Significant legal and practical developments
As in some other countries, making proper use of trade remedy measures to address low-priced imports from emerging economies is one of the key interests of Japanese industries and government authorities. In this context, the use of a 'surrogate' normal value in anti-dumping investigations involving imports from 'non-market economies' (NMEs) has been a point of controversy in the past several years.
Specifically, when calculating the dumping margin (i.e., the difference between the normal value and the export price), investigating authorities should normally use the price of the product under investigation in the domestic market of the exporting country as a benchmark (i.e., 'normal') value. However, where the domestic price of the exporting country is distorted because of its NME status, investigating authorities may seek the use of the price from a third country as a surrogate for the in-country benchmark to account for the price distortion properly.
Under the relevant cabinet order and guidelines on anti-dumping investigations, China and Vietnam are currently treated as NMEs unless the producers of the goods establish the fact that the conditions of a market economy prevail with respect to the production and sale of the goods. In this regard, in light of the expiration of Article 15 of China's WTO Accession Protocol in December 2016, the Japanese government amended the guidelines in the same month to clarify its understanding that authorities may continue to treat China as an NME thereafter. The guidelines state that the following facts are relevant to whether the conditions of a market economy prevail:
- the fact that producers' decisions regarding prices, costs, production, sales and investment are based on market principles and that there is no significant intervention by the government in these decisions;
- the fact that the costs of major inputs (e.g., raw materials) reflect market prices;
- the fact that labourers' wages are determined through free negotiations between labourers and management;
- the fact that there is no government ownership or control of the means of production; and
- other facts that the Minister of Finance deems appropriate and are conveyed to the producer at the start of the investigation.
Trade disputes
Since the Japanese government has not been very active in initiating trade remedy investigations or imposing trade remedy measures on imports from other countries, there have been only a few past WTO disputes in which Japan's trade remedy measures were challenged before intergovernmental organisations.
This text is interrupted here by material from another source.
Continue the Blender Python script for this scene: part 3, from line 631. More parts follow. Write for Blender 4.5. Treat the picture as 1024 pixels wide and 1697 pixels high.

In contrast, as a major exporting country, Japan has often been a target of trade remedy measures – especially anti-dumping duties – imposed by foreign governments. Up until the 2000s, US industries often filed petitions to commence anti-dumping investigations against various kinds of products imported from Japan, and the Japanese government challenged several of those anti-dumping measures before WTO panels and the Appellate Body. In particular, Japan – together with some other like-minded WTO Members – rigorously challenged the US Department of Commerce's use of the 'zeroing' methodology in its dumping determinations and successfully established WTO jurisprudence that zeroing is inconsistent with the WTO Anti-Dumping Agreement.
In recent years, the focus of the Japanese government's attention has shifted from trade remedy measures taken by developed countries to those taken by emerging countries. For example, Japanese industries often claim that they are manufacturing and exporting products with higher performance and added value than products manufactured and sold by producers in emerging countries. As such, they often argue that their products are not actually competing with similar domestic products in the market of the importing countries and, therefore, they are not causing material injury to those domestic industries within the meaning of Article 3 of the Anti-Dumping Agreement. Based on this 'differentiation' theory, the Japanese government has been active in recent years in bringing forward WTO disputes against anti-dumping measures taken by emerging countries. These disputes include China – HP-SSST (Japan),2 Korea – Pneumatic Valves,3 and China – Stainless Steel (Japan).4 In China – HP-SSST (Japan), for example, the Appellate Body agreed with Japan that the determination of injury by China's Ministry of Commerce was inconsistent with Article 3.1, 3.2, 3.4 and 3.5 of the Anti-Dumping Agreement, noting that high-performance stainless steel seamless tubes made by Japanese producers were differentiated from (and therefore not competing with) products made by domestic manufacturers in China.
On 10 March 2023, the Japanese government announced its intention to participate in the Multi-Party Interim Appeal Arbitration Arrangement (MPIA). The MPIA was set up in April 2020 by 20 WTO members, including the European Union, as a temporary solution to the paralysis of the Appellate Body, which has ceased to function since December 2019 as a result of the US blockade of the appointment of new Appellate Body members. Under the MPIA, participating members agree to have recourse to arbitration under Article 25 of the Understanding on Rules and Procedures Governing the Settlement of Disputes as an alternative avenue for appellate review, pending the restoration of the fully functioning Appellate Body. In this connection, the panel report in China – AD on Stainless Steel (Japan),5 expected to be issued to the parties in May 2023, may have contributed to Japan's decision to join the MPIA, to avoid having the panel report appealed to the non-functioning Appellate Body.